## [MATERIAL FOR THIS EXERCISE]
•••••
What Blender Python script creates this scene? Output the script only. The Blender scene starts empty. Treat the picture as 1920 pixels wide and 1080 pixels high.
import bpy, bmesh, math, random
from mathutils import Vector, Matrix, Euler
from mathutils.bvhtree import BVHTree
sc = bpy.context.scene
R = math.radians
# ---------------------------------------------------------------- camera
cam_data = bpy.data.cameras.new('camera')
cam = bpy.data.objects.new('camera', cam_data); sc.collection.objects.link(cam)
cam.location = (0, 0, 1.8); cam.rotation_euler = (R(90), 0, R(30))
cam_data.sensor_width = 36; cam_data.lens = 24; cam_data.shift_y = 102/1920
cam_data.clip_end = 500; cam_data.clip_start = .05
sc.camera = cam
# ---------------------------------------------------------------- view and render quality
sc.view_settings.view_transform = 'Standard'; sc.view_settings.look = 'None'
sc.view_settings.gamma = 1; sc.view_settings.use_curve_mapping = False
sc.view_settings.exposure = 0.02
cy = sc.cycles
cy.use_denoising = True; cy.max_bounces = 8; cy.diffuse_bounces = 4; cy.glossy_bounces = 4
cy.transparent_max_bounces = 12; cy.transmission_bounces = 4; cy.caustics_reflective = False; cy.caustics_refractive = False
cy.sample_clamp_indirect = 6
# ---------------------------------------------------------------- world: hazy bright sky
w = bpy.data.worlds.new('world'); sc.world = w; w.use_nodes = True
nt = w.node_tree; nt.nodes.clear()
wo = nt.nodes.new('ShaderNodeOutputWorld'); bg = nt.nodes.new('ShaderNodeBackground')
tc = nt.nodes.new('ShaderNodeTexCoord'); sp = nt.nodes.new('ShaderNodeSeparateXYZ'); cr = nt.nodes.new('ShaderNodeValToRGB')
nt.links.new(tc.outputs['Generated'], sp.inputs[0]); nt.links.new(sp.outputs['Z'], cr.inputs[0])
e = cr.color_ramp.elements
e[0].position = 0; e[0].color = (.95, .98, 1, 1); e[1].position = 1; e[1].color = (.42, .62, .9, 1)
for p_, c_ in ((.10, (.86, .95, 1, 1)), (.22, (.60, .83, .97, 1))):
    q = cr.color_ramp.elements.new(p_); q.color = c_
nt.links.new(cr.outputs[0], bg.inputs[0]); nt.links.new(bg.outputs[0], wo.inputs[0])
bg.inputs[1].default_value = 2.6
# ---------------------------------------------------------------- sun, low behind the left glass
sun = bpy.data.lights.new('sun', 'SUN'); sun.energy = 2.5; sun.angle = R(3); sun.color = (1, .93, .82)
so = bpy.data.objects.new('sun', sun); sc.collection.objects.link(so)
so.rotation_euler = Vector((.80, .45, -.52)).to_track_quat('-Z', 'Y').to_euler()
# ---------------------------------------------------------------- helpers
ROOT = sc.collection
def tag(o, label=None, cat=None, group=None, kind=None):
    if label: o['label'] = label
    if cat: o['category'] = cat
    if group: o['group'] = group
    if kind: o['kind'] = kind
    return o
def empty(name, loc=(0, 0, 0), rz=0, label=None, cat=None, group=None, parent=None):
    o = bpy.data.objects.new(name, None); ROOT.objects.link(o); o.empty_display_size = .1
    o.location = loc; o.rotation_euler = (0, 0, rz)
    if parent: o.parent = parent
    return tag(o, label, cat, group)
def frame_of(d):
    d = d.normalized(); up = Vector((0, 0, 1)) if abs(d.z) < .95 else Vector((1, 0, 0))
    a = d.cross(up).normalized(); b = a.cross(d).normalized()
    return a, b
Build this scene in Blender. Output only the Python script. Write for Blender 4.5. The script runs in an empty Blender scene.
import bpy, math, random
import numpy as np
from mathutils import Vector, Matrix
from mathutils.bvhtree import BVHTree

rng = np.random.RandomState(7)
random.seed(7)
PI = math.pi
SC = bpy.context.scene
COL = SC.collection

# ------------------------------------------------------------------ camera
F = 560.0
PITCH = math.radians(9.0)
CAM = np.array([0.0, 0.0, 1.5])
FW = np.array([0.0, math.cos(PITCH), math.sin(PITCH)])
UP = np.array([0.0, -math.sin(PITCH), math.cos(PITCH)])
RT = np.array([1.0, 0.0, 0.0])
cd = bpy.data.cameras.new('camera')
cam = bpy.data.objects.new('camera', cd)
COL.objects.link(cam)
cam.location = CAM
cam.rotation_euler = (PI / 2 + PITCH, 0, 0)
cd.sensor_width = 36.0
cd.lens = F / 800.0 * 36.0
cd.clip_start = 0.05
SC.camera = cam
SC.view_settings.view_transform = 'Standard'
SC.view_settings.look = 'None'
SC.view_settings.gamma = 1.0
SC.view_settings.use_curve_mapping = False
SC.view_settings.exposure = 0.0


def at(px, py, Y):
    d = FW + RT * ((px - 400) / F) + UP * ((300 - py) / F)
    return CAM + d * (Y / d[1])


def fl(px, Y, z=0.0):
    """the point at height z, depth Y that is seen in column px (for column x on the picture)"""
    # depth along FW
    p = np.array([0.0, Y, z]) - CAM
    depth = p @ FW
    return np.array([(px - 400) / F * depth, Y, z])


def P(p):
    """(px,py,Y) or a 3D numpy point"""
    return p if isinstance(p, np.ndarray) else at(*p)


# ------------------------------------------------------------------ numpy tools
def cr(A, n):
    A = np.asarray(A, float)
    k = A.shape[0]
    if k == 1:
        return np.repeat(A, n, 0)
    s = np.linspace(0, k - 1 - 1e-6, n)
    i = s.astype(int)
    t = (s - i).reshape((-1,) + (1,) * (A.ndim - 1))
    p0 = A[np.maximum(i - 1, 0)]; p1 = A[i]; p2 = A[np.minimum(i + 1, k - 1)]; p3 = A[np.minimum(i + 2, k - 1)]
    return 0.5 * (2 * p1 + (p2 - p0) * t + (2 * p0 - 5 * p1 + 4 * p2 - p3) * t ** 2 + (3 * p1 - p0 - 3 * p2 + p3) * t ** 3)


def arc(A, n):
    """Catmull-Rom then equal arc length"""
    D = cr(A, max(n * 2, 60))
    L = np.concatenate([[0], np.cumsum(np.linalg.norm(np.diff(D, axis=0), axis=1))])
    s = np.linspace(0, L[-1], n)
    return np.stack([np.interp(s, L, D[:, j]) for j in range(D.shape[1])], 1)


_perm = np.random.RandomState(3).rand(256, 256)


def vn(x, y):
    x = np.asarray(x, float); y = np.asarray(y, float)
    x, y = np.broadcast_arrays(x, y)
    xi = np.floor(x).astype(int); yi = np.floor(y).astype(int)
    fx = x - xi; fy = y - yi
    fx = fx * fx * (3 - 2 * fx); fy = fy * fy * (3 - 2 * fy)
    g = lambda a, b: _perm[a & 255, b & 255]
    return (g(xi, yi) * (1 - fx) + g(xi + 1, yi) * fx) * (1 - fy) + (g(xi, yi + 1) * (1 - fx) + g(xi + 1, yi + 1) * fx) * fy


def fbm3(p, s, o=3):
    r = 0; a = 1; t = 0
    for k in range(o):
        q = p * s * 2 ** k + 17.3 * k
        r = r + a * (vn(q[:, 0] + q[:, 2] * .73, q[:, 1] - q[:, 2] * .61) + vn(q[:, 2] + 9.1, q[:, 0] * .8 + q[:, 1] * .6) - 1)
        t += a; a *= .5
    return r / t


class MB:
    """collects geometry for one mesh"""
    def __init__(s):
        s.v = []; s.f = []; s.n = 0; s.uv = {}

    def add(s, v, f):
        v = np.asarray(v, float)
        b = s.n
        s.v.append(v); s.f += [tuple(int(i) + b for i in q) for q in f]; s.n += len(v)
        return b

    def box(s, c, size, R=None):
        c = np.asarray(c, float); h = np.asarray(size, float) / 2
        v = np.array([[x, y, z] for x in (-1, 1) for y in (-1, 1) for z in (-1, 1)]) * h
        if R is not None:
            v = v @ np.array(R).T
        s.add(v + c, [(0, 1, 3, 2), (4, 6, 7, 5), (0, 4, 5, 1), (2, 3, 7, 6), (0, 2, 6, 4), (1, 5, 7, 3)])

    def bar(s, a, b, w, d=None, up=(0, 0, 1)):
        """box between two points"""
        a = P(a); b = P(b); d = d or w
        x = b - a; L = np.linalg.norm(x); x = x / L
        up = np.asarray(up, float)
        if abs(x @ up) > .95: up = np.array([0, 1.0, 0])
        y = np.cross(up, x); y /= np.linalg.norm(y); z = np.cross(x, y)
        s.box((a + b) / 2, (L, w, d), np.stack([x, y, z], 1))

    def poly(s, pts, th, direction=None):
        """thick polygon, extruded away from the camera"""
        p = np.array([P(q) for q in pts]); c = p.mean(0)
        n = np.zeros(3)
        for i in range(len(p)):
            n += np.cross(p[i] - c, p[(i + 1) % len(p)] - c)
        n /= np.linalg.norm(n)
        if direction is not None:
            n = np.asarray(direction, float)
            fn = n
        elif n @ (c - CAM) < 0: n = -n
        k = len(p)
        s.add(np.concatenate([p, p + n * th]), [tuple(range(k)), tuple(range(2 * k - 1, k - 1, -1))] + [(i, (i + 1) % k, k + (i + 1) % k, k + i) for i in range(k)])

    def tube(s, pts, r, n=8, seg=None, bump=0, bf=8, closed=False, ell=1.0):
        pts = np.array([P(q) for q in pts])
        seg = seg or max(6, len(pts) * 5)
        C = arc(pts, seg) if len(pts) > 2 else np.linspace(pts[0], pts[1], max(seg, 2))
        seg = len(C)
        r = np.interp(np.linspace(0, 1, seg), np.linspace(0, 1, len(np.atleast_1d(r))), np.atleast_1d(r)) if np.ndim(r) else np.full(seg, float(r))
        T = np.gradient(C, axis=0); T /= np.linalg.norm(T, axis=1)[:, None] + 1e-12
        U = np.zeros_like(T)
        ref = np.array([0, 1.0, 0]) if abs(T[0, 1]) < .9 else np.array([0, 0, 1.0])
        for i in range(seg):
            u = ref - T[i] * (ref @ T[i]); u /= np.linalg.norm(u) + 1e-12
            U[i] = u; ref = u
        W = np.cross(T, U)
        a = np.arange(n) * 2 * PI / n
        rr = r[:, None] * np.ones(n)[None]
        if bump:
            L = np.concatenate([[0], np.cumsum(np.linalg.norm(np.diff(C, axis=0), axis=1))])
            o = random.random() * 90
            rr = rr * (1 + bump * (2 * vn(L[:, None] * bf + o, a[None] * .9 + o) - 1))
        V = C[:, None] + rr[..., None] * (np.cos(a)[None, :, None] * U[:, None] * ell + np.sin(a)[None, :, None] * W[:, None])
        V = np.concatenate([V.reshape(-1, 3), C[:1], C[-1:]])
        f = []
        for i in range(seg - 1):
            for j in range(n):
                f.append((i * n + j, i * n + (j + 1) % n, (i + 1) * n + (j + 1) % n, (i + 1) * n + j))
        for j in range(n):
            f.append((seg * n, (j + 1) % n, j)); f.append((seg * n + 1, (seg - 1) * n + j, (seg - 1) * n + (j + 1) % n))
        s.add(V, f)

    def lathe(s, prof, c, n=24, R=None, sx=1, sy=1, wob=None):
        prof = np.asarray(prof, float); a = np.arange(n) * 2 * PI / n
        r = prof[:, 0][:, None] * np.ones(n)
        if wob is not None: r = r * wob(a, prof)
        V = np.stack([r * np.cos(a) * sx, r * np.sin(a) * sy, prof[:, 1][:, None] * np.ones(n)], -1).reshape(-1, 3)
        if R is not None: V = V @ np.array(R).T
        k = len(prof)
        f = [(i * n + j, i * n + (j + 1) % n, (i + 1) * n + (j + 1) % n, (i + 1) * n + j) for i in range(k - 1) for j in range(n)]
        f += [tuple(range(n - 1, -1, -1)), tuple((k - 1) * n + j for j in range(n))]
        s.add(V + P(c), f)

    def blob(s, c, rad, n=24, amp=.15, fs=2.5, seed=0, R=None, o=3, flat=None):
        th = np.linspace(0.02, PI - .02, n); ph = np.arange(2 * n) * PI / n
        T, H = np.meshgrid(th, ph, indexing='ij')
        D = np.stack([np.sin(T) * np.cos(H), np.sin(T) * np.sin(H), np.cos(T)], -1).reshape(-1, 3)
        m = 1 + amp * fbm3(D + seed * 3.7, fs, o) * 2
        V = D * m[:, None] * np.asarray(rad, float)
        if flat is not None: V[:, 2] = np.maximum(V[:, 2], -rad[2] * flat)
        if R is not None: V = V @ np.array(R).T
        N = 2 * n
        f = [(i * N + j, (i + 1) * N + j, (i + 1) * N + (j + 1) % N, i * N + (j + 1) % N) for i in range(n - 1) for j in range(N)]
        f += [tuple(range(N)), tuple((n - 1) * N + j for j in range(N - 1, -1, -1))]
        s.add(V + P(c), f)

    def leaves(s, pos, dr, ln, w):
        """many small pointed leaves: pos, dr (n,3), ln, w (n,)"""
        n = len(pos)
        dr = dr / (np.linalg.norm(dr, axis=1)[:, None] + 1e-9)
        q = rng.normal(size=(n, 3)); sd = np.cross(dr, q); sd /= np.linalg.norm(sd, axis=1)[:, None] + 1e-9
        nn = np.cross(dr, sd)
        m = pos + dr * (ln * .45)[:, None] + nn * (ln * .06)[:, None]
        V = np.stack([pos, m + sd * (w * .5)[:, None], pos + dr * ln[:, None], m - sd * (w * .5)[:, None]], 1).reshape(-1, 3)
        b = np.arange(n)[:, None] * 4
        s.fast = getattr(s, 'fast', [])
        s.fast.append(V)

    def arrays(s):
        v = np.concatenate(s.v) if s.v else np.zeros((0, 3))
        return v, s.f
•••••
## [TASK TO COMPLETE]
Which lines above hold the word "script"? Copy each of them.

## [THE OUTPUT]
What Blender Python script creates this scene? Output the script only. The Blender scene starts empty. Treat the picture as 1920 pixels wide and 1080 pixels high.
Build this scene in Blender. Output only the Python script. Write for Blender 4.5. The script runs in an empty Blender scene.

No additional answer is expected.